Scripts that build scenes:
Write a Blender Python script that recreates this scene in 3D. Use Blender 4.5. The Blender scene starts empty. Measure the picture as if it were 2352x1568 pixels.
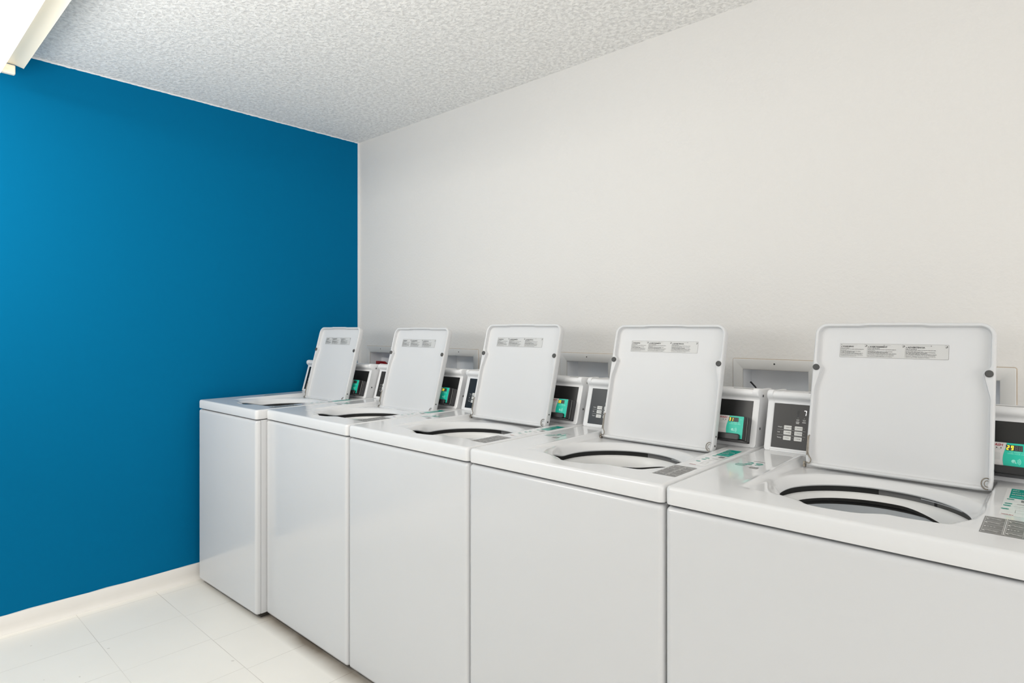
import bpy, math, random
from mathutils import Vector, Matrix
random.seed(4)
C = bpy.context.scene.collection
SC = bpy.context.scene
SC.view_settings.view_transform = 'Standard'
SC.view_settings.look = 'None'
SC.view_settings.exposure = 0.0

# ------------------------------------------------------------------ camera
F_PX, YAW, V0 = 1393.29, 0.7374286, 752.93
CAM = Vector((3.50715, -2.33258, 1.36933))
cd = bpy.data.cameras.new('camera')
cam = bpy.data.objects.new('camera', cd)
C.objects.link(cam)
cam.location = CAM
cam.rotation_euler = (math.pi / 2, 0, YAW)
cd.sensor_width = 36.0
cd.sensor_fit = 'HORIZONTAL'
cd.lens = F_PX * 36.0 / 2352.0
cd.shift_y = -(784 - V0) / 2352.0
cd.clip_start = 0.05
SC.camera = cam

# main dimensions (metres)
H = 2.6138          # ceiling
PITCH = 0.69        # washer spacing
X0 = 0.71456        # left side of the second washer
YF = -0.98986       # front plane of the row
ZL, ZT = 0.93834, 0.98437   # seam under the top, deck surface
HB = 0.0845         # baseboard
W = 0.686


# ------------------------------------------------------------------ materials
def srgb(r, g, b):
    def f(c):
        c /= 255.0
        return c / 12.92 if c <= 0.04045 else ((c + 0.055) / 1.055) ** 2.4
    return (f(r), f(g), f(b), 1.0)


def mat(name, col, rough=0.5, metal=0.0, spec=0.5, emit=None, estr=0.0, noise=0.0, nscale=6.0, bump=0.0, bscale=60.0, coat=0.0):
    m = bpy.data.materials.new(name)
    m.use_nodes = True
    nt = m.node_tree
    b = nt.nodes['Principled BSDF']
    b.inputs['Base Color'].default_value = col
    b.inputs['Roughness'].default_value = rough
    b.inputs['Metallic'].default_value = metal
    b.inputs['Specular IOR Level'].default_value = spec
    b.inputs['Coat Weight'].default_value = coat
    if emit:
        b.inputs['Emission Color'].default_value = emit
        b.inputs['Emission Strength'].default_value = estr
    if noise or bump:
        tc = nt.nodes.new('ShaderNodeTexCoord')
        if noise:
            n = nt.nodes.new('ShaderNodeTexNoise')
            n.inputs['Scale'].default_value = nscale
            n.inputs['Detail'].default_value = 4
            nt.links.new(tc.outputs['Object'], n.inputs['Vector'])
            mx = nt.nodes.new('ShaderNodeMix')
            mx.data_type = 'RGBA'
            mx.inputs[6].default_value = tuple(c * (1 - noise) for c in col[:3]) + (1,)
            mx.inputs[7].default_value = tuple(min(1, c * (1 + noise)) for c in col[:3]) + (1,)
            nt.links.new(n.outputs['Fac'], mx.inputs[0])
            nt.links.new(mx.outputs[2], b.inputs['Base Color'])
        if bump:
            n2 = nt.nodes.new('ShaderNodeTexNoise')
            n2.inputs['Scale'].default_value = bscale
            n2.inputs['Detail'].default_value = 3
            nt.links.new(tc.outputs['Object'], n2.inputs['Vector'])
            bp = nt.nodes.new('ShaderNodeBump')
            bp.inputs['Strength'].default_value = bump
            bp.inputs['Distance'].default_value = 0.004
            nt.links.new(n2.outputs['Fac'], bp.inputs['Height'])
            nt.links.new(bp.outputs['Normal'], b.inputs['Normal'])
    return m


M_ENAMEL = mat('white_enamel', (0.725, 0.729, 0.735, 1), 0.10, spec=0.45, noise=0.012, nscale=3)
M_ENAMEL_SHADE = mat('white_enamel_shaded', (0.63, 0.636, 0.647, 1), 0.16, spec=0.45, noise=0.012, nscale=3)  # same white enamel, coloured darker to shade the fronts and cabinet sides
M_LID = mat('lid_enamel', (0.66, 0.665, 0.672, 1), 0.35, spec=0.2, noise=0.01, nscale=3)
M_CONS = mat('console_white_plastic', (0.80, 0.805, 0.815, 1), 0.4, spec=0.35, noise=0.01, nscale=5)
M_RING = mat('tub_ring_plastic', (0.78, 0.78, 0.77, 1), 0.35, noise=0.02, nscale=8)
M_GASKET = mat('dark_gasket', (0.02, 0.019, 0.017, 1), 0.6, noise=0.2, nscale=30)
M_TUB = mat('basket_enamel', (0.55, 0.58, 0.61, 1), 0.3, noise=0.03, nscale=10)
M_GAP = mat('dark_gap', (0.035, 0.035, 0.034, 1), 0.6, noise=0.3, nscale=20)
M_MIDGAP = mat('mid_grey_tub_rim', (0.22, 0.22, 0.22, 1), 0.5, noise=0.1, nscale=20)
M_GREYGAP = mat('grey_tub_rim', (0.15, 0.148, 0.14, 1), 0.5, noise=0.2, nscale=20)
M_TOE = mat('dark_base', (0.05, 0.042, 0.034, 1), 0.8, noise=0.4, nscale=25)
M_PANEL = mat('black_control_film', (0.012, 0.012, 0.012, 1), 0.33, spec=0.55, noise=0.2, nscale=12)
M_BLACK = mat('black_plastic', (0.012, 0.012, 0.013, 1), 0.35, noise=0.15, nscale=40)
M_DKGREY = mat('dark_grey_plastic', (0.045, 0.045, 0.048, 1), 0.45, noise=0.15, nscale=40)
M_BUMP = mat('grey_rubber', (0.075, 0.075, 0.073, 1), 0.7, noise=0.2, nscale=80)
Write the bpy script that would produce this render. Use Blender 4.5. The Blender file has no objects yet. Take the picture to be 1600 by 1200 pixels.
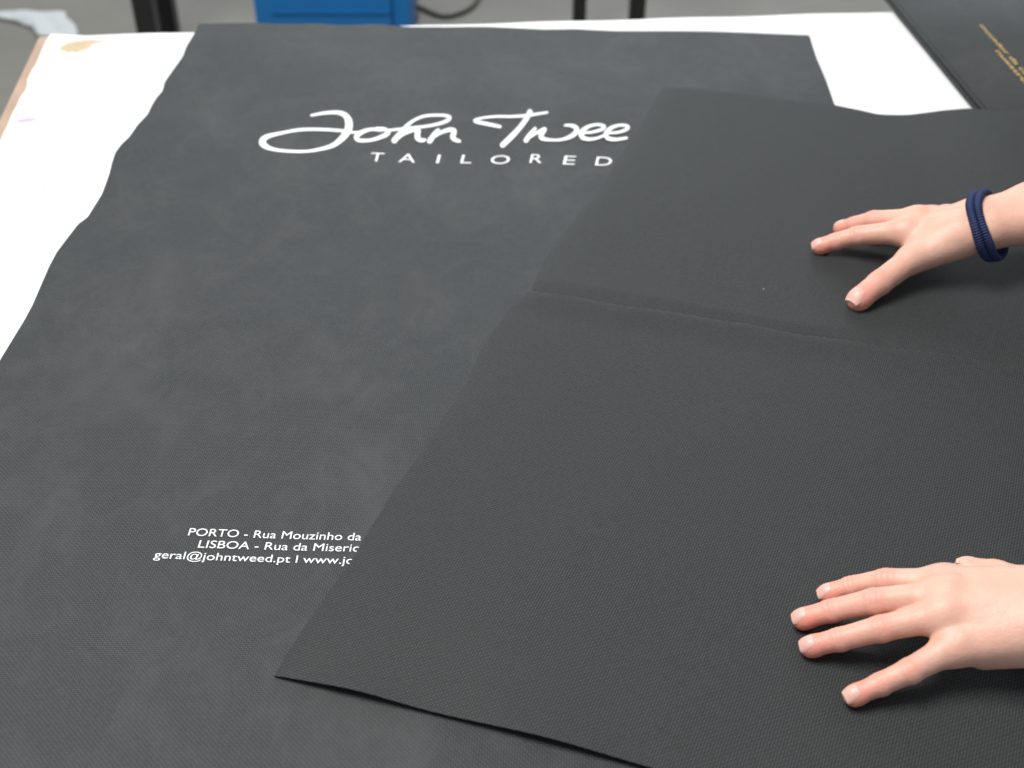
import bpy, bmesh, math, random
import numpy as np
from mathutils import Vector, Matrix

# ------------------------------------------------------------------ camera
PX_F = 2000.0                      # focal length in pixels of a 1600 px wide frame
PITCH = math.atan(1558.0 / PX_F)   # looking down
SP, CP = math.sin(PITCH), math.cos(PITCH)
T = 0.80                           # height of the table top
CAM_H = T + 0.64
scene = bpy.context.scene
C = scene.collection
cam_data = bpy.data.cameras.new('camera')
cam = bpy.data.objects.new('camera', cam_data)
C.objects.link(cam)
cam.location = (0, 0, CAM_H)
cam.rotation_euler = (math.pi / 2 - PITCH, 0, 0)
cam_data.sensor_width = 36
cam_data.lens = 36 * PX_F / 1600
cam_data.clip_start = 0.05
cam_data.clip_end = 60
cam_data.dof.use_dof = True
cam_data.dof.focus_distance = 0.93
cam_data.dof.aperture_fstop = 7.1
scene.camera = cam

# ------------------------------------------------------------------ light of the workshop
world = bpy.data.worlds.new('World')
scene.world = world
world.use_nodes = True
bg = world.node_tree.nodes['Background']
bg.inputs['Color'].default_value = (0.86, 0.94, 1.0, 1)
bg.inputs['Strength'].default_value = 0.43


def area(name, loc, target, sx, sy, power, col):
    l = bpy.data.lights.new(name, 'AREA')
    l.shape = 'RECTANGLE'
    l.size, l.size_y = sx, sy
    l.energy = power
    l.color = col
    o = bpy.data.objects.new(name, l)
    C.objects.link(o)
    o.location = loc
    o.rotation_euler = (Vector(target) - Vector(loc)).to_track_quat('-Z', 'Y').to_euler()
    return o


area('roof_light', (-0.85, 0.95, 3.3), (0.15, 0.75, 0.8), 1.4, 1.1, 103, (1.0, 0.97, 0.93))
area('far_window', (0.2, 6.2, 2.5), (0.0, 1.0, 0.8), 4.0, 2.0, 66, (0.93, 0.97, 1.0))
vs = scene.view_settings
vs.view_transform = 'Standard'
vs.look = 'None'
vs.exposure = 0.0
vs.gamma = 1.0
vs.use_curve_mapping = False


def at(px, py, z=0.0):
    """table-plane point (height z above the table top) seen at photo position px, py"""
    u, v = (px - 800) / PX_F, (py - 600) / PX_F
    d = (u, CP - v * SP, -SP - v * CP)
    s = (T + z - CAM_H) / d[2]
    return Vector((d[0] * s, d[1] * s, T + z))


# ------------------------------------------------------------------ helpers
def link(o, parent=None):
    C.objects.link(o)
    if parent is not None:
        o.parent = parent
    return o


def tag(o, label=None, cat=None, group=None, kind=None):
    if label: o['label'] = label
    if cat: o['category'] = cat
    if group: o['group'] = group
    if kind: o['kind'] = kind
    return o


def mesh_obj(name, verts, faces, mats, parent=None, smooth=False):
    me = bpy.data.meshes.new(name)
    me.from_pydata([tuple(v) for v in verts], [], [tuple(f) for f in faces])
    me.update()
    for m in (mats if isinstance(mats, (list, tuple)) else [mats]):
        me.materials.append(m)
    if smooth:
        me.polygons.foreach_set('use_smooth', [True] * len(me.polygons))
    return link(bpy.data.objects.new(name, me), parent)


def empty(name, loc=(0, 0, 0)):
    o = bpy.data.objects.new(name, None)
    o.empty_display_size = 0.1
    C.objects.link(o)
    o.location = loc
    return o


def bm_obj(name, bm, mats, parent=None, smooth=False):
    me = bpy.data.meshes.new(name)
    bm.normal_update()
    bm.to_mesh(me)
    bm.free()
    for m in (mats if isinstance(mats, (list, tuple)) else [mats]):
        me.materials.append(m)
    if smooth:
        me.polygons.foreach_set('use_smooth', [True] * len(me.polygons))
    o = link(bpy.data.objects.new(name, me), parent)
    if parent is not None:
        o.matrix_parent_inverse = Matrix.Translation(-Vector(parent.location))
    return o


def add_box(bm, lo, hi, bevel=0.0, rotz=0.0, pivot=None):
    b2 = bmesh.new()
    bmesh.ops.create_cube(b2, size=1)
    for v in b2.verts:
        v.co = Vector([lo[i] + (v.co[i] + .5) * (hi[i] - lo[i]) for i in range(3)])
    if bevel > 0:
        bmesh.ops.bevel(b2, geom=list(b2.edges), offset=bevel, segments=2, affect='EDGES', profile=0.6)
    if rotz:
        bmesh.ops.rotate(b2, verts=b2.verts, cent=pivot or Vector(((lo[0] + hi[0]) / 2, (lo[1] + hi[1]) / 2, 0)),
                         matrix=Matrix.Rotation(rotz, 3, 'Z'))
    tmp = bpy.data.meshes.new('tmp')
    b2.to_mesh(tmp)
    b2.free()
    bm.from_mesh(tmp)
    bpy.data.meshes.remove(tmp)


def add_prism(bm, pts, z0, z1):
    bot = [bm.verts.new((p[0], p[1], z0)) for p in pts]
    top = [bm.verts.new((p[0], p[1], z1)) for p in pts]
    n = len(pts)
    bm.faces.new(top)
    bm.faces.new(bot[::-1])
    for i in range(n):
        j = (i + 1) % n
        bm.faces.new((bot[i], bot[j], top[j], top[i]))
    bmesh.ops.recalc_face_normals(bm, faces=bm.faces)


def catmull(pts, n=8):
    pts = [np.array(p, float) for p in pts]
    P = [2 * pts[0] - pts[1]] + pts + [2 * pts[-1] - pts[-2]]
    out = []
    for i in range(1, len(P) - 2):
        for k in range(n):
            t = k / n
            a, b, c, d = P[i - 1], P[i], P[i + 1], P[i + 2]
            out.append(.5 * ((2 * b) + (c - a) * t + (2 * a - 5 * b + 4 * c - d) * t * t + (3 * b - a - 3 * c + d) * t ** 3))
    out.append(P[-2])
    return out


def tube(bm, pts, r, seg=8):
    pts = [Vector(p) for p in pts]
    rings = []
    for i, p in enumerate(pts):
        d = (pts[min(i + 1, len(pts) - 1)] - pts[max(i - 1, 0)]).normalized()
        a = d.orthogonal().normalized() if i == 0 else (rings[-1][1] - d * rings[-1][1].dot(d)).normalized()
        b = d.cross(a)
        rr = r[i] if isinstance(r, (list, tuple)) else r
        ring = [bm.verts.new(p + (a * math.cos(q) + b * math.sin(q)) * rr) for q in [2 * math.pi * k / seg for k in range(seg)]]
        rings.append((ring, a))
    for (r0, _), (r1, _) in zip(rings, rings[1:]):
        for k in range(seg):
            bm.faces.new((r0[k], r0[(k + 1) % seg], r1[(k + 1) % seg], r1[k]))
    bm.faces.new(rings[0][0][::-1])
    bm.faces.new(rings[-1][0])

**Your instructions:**
Go back over the listing above and copy exactly the lines that begin at the line with "0.16, spec=0.45, noise=0.012, nscale=3)" and stop after the line with "0.7, noise=0.2, nscale=80)"; leave out every other line.

**The output:**
M_ENAMEL_SHADE = mat('white_enamel_shaded', (0.63, 0.636, 0.647, 1), 0.16, spec=0.45, noise=0.012, nscale=3)  # same white enamel, coloured darker to shade the fronts and cabinet sides
M_LID = mat('lid_enamel', (0.66, 0.665, 0.672, 1), 0.35, spec=0.2, noise=0.01, nscale=3)
M_CONS = mat('console_white_plastic', (0.80, 0.805, 0.815, 1), 0.4, spec=0.35, noise=0.01, nscale=5)
M_RING = mat('tub_ring_plastic', (0.78, 0.78, 0.77, 1), 0.35, noise=0.02, nscale=8)
M_GASKET = mat('dark_gasket', (0.02, 0.019, 0.017, 1), 0.6, noise=0.2, nscale=30)
M_TUB = mat('basket_enamel', (0.55, 0.58, 0.61, 1), 0.3, noise=0.03, nscale=10)
M_GAP = mat('dark_gap', (0.035, 0.035, 0.034, 1), 0.6, noise=0.3, nscale=20)
M_MIDGAP = mat('mid_grey_tub_rim', (0.22, 0.22, 0.22, 1), 0.5, noise=0.1, nscale=20)
M_GREYGAP = mat('grey_tub_rim', (0.15, 0.148, 0.14, 1), 0.5, noise=0.2, nscale=20)
M_TOE = mat('dark_base', (0.05, 0.042, 0.034, 1), 0.8, noise=0.4, nscale=25)
M_PANEL = mat('black_control_film', (0.012, 0.012, 0.012, 1), 0.33, spec=0.55, noise=0.2, nscale=12)
M_BLACK = mat('black_plastic', (0.012, 0.012, 0.013, 1), 0.35, noise=0.15, nscale=40)
M_DKGREY = mat('dark_grey_plastic', (0.045, 0.045, 0.048, 1), 0.45, noise=0.15, nscale=40)
M_BUMP = mat('grey_rubber', (0.075, 0.075, 0.073, 1), 0.7, noise=0.2, nscale=80)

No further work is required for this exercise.